To connect a thermostat (typically) to the zone valve, you run a cable with two wires to the thermostat (some thermostats want three wires or even more - that additional one might end up being the other side of the 24vac transformer which would give the thermostat power, rather than relying on internal batteries). One is connected to one side of the 24vac transformer, the other goes to one of the yellow wires on the zone valve it is supposed to control. THen, you need to run a lead from the other side of the 24vac transformer and connect it to the other yellow lead on the zone valve. Often, there's a junction block somewhere, and you just run a 2-wire cable to the thermostat and a second 2-wire cable to the zone valve, but essentially, one lead is just looped through that junction block.
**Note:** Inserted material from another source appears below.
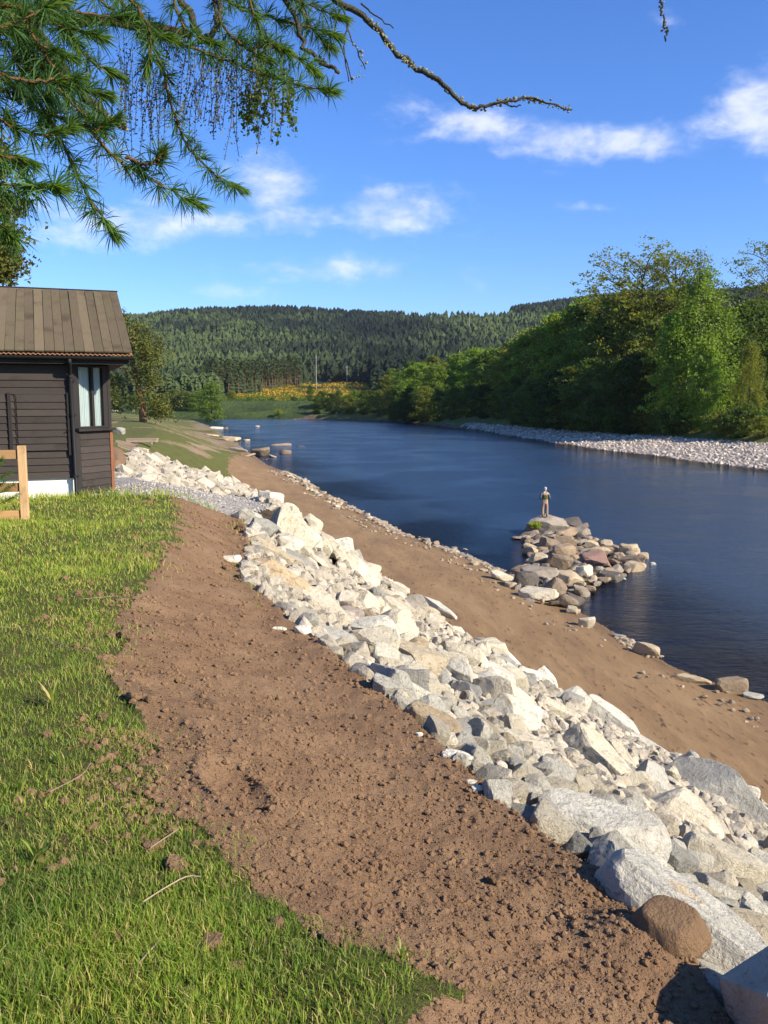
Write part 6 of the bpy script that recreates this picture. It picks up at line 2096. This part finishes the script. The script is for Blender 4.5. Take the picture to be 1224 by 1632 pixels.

That would open the valve, but it doesn't tell the boiler to operate - that's where the second set of wires from the zone valve(s) comes into play. How that switch works, depends on the boiler and controller, if it is needed at all. It's possible that the thermostat will directly inform the boiler and the switch isn't needed. Something needs to trigger the circulator to turn on and the boiler to turn on, and it could be done in the boiler or from a control box...

Those two wires currently wire nutted together could potentially be connected to the switches from the zone valves, bu tthat may not be the best way to do it.

You really should have someone intimately familiar with your installation do this. Unless you understand exactly what you have, you can quickly burn something up and potentially hurt yourself. Then, you'd have NO heat until you can get someone out there.